Haïti : quand la colère gronde, le cri d’un artiste devient celui du peuple
Haïti : quand la colère gronde, le cri d’un artiste devient celui du peuple
Dans une lettre ouverte cinglante, le musicien Raoul Denis Jr interpelle le gouvernement de transition, les forces de sécurité, les autorités internationales et les “héros” silencieux.
Le silence officiel contraste avec le fracas des mots. Dans une lettre ouverte diffusée ce 18 avril, l’artiste haïtien Raoul Denis Jr, connu pour son engagement citoyen autant que pour son talent musical, livre un texte brûlant de colère, d’indignation et de vérité crue.

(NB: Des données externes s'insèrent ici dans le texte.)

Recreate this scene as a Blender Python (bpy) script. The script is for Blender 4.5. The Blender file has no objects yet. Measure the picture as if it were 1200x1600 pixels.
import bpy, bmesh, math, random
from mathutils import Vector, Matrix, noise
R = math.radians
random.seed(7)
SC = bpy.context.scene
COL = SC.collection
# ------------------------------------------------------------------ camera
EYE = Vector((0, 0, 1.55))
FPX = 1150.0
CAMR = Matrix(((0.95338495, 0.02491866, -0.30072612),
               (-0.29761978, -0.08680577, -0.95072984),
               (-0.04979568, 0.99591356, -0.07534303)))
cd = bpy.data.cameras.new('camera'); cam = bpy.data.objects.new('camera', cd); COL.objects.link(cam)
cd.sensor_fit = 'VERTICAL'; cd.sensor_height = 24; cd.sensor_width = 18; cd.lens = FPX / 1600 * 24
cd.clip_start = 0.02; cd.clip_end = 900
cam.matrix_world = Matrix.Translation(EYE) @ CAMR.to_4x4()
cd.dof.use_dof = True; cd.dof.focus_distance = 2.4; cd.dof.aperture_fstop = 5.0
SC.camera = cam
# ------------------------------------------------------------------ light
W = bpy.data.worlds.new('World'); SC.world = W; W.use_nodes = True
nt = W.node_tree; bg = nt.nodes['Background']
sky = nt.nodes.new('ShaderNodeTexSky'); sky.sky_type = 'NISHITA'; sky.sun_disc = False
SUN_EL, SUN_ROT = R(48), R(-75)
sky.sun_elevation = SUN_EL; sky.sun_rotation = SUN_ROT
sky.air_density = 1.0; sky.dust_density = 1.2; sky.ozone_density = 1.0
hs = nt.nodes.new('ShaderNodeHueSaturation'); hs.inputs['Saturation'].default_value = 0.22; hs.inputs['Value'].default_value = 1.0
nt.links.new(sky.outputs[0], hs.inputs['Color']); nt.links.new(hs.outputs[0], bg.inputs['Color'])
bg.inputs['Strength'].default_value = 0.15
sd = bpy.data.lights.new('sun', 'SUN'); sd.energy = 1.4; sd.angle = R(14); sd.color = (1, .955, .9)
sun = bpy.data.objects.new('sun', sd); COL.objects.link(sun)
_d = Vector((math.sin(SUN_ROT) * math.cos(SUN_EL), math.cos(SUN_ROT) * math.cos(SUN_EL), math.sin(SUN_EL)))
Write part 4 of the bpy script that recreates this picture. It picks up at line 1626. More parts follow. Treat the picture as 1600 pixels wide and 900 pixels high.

Un véritable coup de poing adressé au Conseil Présidentiel de Transition (CPT), au Premier ministre Alix Didier Fils-Aimé, à son gouvernement, à la Police Nationale d’Haïti (PNH), aux Forces Armées d’Haïti (FAD’H), aux autorités kényanes et à tous ceux qu’il accuse de complicité ou d’indifférence face au chaos actuel du pays.
Un ras-le-bol national mis en mots
Dans cette lettre, Raoul Denis Jr ne mâche pas ses mots : « Mwen ekri nou ak kòlè nan vant, ak vant plen anvi vomi, ak pwen sere », entame-t-il. Il revient avec amertume sur la journée du 16 avril, où un important dispositif sécuritaire a été déployé pour réprimer une manifestation pacifique menée par le commandant Samuel au Canapé-Vert. Pour lui, ce contraste avec l’inaction des mêmes forces face aux zones gangrenées par l’insécurité chronique est une preuve éclatante d’un État à deux vitesses, prompt à protéger ses élites mais absent lorsqu’il s’agit de défendre les citoyens ordinaires.
“Nou fè moun anvi vomi”
Le ton monte au fil des paragraphes. Les accusations sont frontales, sans détour : complicité avec les gangs, trahison des valeurs républicaines, usage sélectif de la force publique, abus de pouvoir, et surtout lâcheté face à la souffrance du peuple. Le co-fondateur du groupe Zèklè se positionne comme la voix d’une population délaissée, appauvrie, déplacée, violentée, qui « n’a plus peur » et « est en colère ».
Il dénonce également le retour du budget de guerre et l’instauration de l’état d’urgence, en posant une question cruciale : s’agit-il d’un outil pour briser les gangs ou pour museler davantage le peuple ?
Des critiques personnelles assumées
L’artiste s’adresse aussi directement à des figures précises. À Alix Didier Fils-Aimé, il reproche de salir l’héritage du père, le regretté Alix “Boulon” Fils-Aimé. Il lance des piques aux chefs de la PNH, au général Rameau Normil, à l’ex-directeur de la police Mario Andrésol, et même aux autorités kényanes, accusées d’être complices d’une opération internationale inefficace.
Un appel au renouveau
Dans les dernières lignes, Raoul Denis Jr s’adresse à la jeunesse, aux leaders invisibles, aux potentiels sauveurs silencieux. Il interpelle aussi les héros d’hier, devenus absents ou inactifs, et appelle à un changement générationnel, à une transition véritable menée par ceux qui comprennent les souffrances et les aspirations du peuple.
Un avertissement clair
« Lèt sa se yon plòt krache, yon vomisman, yon avètisman », conclut-il. Et sous le regard des Très-Hauts, il annonce que le peuple est prêt, que les digues sont sur le point de céder.
Cette lettre ouverte de Raoul Denis Jr dépasse donc le simple exutoire personnel : elle cristallise un sentiment collectif d’épuisement, de trahison et de colère, partagé par une grande partie de la population haïtienne. Elle rappelle que lorsque les institutions faiblissent, que les élites se ferment au dialogue et que la justice se fait complice du chaos, la parole des citoyens, des consciences éveillées peut devenir un acte de résistance. Dans un pays au bord de la rupture, cette lettre n’est pas seulement une dénonciation — c’est un signal d’alarme. Et ceux qui l’ignorent prennent le risque de ne pas voir arriver la tempête populaire qui, déjà, gronde au loin.